The new hires are scheduled to start the police academy on Jan. 2, and plans are for the precinct to be up and running by the end of summer, Chief Toby Aguillard said Thursday in a year-end briefing with reporters. The specialized entertainment training regimen hasn’t yet been established.

“There are all sorts of things that are unique to our downtown and Simcoe areas that officers don’t seem to face in other precincts,” Aguillard said. “In the process of getting these officers trained, we are getting ourselves trained on what are the best practices to deal with these types of areas.”

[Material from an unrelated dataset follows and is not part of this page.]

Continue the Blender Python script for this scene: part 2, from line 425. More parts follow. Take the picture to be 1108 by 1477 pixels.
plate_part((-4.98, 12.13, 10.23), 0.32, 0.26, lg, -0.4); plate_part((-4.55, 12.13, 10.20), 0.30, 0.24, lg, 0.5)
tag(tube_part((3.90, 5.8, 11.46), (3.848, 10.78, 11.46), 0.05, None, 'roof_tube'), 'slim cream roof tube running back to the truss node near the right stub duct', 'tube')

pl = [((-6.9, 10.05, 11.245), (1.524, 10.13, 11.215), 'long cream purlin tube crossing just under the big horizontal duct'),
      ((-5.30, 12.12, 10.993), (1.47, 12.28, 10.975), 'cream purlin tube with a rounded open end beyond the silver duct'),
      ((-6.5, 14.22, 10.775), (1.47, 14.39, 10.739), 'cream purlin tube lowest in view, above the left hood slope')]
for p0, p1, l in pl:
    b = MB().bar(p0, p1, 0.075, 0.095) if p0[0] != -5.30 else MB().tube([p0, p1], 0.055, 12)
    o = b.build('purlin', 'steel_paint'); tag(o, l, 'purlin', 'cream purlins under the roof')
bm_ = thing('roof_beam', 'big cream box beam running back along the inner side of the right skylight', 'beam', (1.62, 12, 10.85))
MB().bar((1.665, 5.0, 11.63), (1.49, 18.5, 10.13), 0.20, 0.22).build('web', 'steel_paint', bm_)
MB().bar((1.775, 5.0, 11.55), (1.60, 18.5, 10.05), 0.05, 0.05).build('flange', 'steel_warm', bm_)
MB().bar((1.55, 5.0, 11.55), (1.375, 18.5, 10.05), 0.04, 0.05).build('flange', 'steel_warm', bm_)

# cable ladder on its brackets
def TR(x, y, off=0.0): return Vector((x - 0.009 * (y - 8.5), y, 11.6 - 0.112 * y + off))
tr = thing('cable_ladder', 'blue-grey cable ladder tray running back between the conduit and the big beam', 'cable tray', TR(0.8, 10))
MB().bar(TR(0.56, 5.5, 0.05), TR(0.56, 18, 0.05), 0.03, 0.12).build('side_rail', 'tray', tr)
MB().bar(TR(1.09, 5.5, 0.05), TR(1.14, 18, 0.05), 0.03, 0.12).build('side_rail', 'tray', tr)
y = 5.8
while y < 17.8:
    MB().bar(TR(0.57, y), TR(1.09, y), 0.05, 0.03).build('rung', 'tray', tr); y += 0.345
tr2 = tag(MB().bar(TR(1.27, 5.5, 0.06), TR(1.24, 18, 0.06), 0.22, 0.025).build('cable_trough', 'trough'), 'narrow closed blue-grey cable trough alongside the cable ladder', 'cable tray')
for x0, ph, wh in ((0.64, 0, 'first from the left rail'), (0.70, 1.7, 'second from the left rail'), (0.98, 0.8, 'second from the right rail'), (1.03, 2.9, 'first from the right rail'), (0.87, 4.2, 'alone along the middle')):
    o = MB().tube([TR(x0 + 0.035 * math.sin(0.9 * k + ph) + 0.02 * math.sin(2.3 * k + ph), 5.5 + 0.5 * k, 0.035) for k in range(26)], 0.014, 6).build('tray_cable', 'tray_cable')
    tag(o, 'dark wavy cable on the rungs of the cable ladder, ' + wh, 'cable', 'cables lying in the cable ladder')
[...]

A $1.2 million federal grant will cover most of the additional personnel costs for the first three years, including one-time training and equipment costs. Aguillard said city-parish officials have assured him provisions will be in place to make the new precinct permanent after three years.  

The additional staffing will increase the ranks of enforcement officers from 267 to 277, while decreasing the staffing and geographic boundaries of the 1st and 4th precincts, which typically see more violent crime than other areas. Some of the officers currently in those precincts will be reassigned to a flexible “power squad,” which can supplement regular patrols and help reduce call backlogs overall.

“If we have a huge event occur on one side of the city, send that squad on that side of the city to take up calls while the regular patrols are working whatever the event may be,” Aguillard said.

A sergeant and four officers will staff the power squad, and Aguillard hopes the remaining regular officers in the 1st and 4th precincts will have an easier time tackling violent crime in smaller territories. Lafayette has seen a 50 percent increase in homicides within its boundaries this year, from 16 to 24, assuming no more happen through the end of the year.

All 24 of those homicides have been cleared, a point of pride for the department since the national clearance rate for cities of Lafayette’s size was about 60 percent in 2016, according to FBI statistics. The per-capita homicide rate in Lafayette that year was about twice the national average for cities of its size.

Other plans in 2018 include:

  • Working with city-parish government to secure 2 percent annual raises for police officers, on par with firefighters.
  • Creating two substations in south Lafayette to accommodate the 2nd and 3rd precincts, which are currently operated at police headquarters at 900 E. University Ave.
  • Hiring a social media investigator.
  • Hiring three civilian clerks to track and download footage from body and in-car cameras.
  • Educating local religious leaders on safety measures they can take in their houses of worship.